As Ericsson Exits, Sprint Reaffirms WiMax Strategy 2As Ericsson Exits, Sprint Reaffirms WiMax Strategy 2
Sprint Nextel provided an update on its planned $3 billion WiMax network build-out and named several new launch cities, including Boston, Denver, and Minneapolis.
There's been a new round of gloomy chatter over the future of WiMax, now that telecom equipment company Ericsson has shut down its R&D for the wireless broadband technology.
"We don't see the volumes in the market," Mikael Persson, manager of strategy for Ericsson's advanced wireless technology, told Unstrung. "I don't understand how this market will survive."
Ericsson has a major investment in the competing WCDMA cellular technology, and WiMax threatens to cannibalize that business. But the mobile broadband road map it's backing, known as Long-Term Evolution, appears to be at least two years away from being ready.
Meantime, Sprint Nextel is promising that its WiMax network will deliver service well before the next-generation 3G cellular Ericsson is betting on.

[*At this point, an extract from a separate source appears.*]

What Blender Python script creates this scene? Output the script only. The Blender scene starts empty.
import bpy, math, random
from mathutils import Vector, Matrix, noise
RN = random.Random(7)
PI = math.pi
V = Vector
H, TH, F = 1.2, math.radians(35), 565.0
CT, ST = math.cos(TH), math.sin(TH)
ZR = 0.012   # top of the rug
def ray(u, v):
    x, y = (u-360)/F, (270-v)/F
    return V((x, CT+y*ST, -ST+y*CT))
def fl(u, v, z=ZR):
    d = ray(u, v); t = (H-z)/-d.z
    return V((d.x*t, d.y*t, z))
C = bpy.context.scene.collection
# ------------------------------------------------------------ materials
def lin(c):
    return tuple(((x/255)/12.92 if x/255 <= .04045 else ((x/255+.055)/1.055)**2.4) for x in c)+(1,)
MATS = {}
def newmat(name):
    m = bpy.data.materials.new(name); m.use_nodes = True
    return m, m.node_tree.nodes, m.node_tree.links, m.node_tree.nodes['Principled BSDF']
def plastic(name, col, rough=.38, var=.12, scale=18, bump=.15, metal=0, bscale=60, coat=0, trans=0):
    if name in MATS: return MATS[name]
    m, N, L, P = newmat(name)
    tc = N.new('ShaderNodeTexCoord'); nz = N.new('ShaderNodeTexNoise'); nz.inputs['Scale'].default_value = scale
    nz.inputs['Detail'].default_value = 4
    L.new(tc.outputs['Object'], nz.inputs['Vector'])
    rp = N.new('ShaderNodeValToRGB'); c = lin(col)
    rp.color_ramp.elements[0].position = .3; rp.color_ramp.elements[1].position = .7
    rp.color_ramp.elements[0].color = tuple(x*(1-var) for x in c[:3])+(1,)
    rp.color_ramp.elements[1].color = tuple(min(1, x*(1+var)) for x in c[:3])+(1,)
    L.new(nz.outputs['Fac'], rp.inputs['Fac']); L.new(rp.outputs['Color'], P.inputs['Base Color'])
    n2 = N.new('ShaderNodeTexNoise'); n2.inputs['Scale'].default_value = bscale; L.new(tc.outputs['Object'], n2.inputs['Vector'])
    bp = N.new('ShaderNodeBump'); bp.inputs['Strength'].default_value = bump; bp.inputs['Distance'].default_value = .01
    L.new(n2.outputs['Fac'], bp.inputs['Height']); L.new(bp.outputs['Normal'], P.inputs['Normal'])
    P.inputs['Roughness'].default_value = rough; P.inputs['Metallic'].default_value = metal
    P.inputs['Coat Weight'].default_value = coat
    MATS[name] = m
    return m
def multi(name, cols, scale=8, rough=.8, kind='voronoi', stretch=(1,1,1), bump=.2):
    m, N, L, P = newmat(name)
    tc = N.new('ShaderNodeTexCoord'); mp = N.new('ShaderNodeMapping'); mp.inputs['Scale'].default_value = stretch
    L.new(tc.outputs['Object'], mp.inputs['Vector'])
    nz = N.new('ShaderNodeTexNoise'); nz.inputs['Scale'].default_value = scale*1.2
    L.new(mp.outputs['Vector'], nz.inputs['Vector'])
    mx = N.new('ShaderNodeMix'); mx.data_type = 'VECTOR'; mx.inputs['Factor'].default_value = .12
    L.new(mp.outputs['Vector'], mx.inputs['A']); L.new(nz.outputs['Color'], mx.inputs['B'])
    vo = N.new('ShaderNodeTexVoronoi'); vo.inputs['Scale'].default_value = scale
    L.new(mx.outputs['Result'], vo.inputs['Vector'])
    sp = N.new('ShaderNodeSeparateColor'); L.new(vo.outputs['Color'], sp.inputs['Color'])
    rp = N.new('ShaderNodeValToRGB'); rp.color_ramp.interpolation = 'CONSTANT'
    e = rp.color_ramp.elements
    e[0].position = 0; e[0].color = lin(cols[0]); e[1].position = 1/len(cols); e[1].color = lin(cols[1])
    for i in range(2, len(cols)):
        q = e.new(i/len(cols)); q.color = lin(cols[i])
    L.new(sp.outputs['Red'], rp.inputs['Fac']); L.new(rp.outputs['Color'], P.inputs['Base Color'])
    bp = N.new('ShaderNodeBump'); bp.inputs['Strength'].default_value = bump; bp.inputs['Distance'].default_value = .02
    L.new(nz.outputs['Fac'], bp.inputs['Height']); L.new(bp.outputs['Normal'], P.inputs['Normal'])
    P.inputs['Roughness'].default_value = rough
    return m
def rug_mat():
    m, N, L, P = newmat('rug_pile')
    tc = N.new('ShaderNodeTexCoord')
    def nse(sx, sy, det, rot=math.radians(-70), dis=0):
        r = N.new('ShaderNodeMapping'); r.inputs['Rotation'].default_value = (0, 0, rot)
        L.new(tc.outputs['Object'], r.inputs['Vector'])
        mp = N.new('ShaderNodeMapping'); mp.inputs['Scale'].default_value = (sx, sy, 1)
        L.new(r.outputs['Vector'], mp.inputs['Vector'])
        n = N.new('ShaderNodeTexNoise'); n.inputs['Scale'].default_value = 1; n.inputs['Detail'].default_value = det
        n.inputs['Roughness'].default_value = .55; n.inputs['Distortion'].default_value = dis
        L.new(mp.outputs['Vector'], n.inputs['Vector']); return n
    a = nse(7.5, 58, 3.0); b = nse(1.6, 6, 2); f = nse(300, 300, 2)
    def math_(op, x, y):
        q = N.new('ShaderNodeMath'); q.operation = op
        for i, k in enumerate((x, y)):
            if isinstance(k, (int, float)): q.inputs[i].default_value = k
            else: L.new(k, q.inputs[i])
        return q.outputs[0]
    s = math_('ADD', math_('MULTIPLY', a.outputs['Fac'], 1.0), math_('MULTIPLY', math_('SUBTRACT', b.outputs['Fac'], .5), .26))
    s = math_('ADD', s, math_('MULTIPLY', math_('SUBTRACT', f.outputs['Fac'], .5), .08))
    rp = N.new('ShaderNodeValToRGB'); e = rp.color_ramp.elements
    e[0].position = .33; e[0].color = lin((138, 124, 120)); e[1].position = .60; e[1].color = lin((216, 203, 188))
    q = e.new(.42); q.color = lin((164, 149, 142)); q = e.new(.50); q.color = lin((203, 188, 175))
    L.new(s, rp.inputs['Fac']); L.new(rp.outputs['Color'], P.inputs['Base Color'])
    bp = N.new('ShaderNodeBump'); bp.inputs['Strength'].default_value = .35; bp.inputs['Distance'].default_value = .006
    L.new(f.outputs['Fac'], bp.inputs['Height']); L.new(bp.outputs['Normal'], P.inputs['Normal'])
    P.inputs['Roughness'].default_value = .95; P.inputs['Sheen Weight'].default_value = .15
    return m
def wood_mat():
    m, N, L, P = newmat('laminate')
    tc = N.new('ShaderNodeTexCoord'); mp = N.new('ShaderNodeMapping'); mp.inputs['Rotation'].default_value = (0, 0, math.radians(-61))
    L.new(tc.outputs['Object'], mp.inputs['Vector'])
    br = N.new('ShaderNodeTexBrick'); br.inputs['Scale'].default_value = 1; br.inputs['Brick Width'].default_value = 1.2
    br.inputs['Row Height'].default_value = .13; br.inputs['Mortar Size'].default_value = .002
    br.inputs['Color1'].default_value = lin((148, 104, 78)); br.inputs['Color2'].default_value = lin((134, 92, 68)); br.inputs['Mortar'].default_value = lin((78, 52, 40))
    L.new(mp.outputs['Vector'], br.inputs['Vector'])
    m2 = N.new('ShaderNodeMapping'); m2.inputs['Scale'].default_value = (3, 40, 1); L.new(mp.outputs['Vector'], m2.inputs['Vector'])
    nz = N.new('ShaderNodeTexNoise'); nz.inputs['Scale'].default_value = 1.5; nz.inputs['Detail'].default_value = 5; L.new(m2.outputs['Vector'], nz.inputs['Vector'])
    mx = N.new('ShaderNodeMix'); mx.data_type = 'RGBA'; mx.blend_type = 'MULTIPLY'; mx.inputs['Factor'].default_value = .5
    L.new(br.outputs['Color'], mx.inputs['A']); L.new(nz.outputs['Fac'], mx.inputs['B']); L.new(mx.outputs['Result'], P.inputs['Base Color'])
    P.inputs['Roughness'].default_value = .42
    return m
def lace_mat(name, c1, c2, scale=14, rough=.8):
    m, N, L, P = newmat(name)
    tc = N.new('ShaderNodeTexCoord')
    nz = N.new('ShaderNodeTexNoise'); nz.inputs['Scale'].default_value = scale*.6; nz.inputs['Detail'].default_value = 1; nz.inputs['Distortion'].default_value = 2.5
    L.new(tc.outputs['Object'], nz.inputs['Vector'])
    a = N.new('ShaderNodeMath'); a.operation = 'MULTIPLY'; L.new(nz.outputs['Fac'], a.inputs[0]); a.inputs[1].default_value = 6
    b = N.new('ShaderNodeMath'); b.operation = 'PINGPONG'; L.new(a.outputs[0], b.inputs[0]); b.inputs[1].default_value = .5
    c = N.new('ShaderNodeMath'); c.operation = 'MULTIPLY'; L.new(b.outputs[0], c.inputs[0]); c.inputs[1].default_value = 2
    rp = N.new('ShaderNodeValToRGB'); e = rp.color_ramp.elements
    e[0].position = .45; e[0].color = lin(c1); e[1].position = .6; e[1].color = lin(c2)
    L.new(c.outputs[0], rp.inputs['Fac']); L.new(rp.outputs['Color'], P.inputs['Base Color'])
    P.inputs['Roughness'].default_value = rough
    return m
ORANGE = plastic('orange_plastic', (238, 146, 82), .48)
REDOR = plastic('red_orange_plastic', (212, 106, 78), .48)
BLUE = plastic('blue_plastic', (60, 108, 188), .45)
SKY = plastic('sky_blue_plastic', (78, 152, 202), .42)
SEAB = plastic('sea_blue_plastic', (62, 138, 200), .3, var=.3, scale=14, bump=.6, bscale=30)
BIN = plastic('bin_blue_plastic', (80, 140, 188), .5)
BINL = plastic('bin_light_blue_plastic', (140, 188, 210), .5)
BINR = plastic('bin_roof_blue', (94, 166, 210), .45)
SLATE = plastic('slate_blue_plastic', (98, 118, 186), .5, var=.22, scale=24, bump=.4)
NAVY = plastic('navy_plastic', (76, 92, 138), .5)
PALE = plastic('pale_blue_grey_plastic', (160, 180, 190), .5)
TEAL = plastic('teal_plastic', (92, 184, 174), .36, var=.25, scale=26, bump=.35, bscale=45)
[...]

Sprint is sticking to its plan for a "soft launch" of WiMax by the end of this year and commer-cial service in at least 19 markets by the middle of 2008, part of a $3 billion WiMax network build-out. Last week, the carrier named Boston, Denver, and Minneapolis as cities in the launch and said Samsung and ZTE will make WiMax PC cards.
On a WiMax panel at last week's CTIA Wireless conference, Barry West, president of Sprint Nextel 4G mobile broadband, said the company's network will be stable and available to 100 million potential customers by the end of next year, "and there won't be a sign of any of these other technologies."